From the first line of the data through the line containing "PI = math.pi", return each line exactly.

* BEGIN Given material *

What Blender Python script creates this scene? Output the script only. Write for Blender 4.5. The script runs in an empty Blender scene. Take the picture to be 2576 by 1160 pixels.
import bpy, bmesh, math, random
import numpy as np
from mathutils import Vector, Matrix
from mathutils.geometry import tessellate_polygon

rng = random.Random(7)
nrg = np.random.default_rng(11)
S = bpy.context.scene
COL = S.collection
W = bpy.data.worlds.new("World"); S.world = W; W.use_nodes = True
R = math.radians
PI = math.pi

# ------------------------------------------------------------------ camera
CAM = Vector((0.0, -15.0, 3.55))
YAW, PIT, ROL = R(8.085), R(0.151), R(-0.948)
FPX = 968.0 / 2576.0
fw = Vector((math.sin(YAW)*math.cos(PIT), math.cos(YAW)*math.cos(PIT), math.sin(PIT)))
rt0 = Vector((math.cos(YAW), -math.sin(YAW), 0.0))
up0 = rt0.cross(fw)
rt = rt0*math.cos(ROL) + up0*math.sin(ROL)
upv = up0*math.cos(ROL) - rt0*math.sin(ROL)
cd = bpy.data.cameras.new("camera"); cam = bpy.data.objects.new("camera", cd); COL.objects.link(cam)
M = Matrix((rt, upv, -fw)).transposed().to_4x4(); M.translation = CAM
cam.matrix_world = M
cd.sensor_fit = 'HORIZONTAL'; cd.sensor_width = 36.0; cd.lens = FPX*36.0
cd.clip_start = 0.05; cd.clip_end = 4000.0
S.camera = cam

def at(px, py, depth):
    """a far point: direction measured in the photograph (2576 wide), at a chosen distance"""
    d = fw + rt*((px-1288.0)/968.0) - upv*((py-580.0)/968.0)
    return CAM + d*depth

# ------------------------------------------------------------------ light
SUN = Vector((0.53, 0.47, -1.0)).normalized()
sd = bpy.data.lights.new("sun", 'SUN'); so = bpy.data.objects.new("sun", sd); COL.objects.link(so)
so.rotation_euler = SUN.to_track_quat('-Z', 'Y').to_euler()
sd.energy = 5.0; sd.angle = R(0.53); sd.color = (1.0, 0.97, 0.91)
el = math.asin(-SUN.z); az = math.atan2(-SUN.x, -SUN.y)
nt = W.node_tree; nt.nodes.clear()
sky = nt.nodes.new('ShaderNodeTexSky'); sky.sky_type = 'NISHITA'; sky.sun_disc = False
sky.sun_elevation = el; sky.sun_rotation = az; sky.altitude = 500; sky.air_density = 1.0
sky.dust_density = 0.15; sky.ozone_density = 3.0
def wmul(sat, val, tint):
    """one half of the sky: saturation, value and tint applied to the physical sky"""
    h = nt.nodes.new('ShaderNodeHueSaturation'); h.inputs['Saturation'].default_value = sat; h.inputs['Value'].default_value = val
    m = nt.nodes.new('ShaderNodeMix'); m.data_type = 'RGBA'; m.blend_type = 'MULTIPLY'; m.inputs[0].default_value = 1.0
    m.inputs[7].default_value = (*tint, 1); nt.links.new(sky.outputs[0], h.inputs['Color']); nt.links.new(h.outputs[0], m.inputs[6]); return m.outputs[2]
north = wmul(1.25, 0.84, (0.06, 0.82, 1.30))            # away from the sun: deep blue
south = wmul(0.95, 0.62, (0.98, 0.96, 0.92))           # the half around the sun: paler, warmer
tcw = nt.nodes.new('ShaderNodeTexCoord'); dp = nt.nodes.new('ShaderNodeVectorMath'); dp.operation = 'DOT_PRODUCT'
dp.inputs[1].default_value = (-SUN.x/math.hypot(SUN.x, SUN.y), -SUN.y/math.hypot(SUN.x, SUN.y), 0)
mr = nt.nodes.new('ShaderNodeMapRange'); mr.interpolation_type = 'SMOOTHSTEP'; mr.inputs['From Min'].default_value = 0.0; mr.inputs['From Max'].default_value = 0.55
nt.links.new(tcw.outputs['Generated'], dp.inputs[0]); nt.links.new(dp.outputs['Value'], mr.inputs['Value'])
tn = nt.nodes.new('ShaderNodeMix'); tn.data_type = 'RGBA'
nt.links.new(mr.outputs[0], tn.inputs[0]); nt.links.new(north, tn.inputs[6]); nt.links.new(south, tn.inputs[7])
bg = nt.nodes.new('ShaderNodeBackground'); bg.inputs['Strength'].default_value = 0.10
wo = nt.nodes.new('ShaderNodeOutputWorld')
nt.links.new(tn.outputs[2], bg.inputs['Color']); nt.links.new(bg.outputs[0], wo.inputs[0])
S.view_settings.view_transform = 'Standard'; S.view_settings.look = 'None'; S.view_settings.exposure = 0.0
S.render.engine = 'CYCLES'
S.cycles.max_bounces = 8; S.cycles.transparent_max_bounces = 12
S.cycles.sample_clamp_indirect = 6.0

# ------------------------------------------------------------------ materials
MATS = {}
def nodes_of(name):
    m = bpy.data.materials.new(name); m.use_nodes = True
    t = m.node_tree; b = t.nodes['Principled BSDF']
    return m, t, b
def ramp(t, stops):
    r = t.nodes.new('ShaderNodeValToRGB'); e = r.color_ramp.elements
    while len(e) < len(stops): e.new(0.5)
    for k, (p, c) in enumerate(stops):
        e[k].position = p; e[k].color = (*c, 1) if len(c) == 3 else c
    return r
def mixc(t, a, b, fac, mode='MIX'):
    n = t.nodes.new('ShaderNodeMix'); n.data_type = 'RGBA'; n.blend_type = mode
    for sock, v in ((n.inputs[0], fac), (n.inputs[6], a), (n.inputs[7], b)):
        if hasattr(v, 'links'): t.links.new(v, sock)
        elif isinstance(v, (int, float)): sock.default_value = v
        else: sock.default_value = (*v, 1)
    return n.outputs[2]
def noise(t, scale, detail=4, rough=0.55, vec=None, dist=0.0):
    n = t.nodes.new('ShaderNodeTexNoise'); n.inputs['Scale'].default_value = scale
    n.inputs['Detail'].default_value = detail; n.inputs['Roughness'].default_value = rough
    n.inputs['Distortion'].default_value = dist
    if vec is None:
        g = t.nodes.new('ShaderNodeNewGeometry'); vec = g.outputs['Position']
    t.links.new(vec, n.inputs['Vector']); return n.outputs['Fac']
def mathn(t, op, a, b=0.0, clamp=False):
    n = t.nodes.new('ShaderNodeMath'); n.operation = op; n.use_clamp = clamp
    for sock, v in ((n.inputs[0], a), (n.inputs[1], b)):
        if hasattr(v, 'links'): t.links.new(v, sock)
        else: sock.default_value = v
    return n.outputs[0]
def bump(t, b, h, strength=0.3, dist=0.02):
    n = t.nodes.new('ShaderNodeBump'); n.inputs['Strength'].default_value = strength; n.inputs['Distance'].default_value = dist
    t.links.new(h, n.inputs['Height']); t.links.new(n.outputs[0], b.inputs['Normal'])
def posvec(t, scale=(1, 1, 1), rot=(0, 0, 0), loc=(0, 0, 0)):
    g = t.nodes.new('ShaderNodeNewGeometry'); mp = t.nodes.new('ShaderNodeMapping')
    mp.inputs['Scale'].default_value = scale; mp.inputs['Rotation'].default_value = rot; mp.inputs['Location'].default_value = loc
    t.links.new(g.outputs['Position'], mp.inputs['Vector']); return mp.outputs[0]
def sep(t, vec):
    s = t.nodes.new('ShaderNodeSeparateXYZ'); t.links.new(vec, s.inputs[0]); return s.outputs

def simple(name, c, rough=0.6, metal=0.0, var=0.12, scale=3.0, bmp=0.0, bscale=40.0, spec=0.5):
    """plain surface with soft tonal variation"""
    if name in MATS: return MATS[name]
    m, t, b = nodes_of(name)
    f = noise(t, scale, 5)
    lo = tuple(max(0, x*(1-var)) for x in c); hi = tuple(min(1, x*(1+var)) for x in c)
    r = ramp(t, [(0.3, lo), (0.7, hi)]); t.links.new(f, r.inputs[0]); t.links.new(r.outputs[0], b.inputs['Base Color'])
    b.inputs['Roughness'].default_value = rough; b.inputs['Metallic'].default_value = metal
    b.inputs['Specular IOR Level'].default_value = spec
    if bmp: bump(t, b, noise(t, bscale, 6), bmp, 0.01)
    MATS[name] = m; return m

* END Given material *

> **Answer to the problem**
What Blender Python script creates this scene? Output the script only. Write for Blender 4.5. The script runs in an empty Blender scene. Take the picture to be 2576 by 1160 pixels.
import bpy, bmesh, math, random
import numpy as np
from mathutils import Vector, Matrix
from mathutils.geometry import tessellate_polygon

rng = random.Random(7)
nrg = np.random.default_rng(11)
S = bpy.context.scene
COL = S.collection
W = bpy.data.worlds.new("World"); S.world = W; W.use_nodes = True
R = math.radians
PI = math.pi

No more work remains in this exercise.